Have you ever slept with a woman? Kissed a woman? Fancied a woman?

"I have fancied a woman. She was very foxy and also a brilliant feminist academic, was an extremely good friend for a time, and really inspired me to be more 'out' as a feminist. It's true that I don't know whether I'd enjoy sex with a woman. I'll not rule out liking it."

How do you decide who's the butch and who's the femme in your relationship?

"You mean you have to decide, and you can only be one or the other? Well, I'm better at assembling flat pack furniture, and my boyfriend would rather do the dishes than help, so does that mean I'm the butch and he's the femme?"

How do you have sex?

"It's possibly easiest to tell you how I don't have sex - we don't have heteronormative, penetrative sex. We never have done, and aren't in any great rush to do so. I think there's a real problem - one that's writ large in women's magazines - in the assumption that any healthy functioning straight relationship must also include heteronormative sex, preferably in a variety of positions and places. We have great sex, but I'm not going to start having heteronormative sex because I'm supposed to, so that I can be stuck in the 'normal straight relationship' box. And what saddens me is that some of my closest friends would make exactly this judgement if I talked to them about my sex life. They'd genuinely be concerned there was a problem."

Does it bother you that you can't get a civil partnership? Would you want to if it was legal?

"No, I'd stick with a wedding, simply because I have a religious belief and it's important to me to get married in church."

Do you think there ought to be a Straight Pride march or festival?

"Well, I think that every day is a celebration of my sexuality, so an official event isn't really necessary."

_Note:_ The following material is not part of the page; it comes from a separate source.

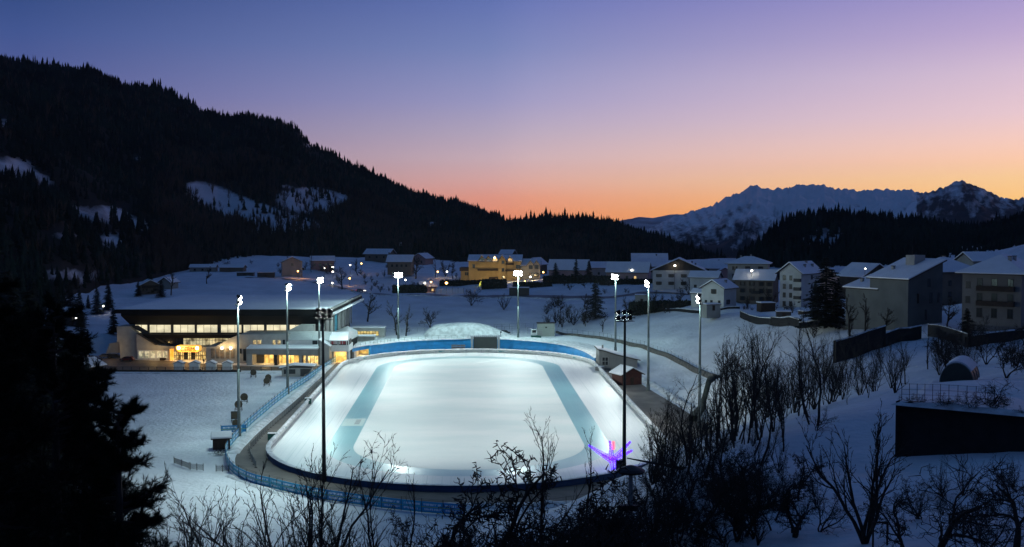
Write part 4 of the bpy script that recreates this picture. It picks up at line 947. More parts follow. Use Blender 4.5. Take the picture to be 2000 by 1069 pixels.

Next time someone you've barely been introduced to throws some tiresome questions your way, turn it right back on them. While it's important for people in general to learn about LGBT issues, we're still not going to get much respect or understanding if they don't also learn the importance of boundaries and privacy. It can be pretty effective when someone realises for the first time what it's like to be on the receiving end – and if they suddenly get hostile when you apply this tactic, you'll find out sooner who your real allies are.